Neuville entered the final day with an almost 20 second advantage after inheriting the rally lead Saturday when his Hyundai teammate, defending champion Andreas Mikkelsen crashed and was forced to retire for the day.

His lead was halved by Jari-Matti Latvala early Sunday as monsoon-like rain made conditions treacherous on muddy forest stages on the New South Wales coast. The rain stopped on the short Wedding Bells stage where Neuville was almost 5 seconds quicker than his rivals, stretching his lead to 14.7 seconds entering the last stage.

COFFS HARBOUR, AUSTRALIA – NOVEMBER 17: Thierry Neuville of Belgium and Nicolas Gilsoul of Belgium compete in their Hyundai Motorsport WRT Hyundai i20 coupe WRC during Day One of the WRC Australia on November 17, 2017 in COFFS HARBOUR, Australia. (Photo by Massimo Bettiol/Getty Images)

That stage was full of incident. The driver’s door on Neuville’s Hyundai i20 coupe swung open in the middle of the stage and Neuville had to slam it closed as he approached a corner.
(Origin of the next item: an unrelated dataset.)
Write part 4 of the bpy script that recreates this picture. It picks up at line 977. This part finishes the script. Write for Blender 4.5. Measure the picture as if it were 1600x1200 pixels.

Latvala’s Toyota then crashed seconds from the end of the stage, allowing Estonia’s Ott Tanak, in a Ford, to take second place overall and New Zealalnd’s Haydon Paddon, in a Hyundai, to sneak into third.

Sebastian Ogier was fourth after winning the final, power stage but the Frenchman had already clinched his fifth world title before Rally Australia began. Neuville’s win was his fourth of the season, two more than Ogier, and was enough to give him second place in world drivers’ standings for the third time in five years.

Ogier owed his drivers’ title to his consistency: he retired only once and finished no worse than fifth all season.

Neuville admitted the last day was touch and go as the rain made some stages perilous, forcing the cancellation of the second to last stage.

“That was a hell of a ride,” Neuville said. “Really, really tricky conditions.

“I kept the car on the road but it was close sometimes. I knew I could make a difference but I had to be clever. You lose grip, you lose control and the car doesn’t respond to your input.”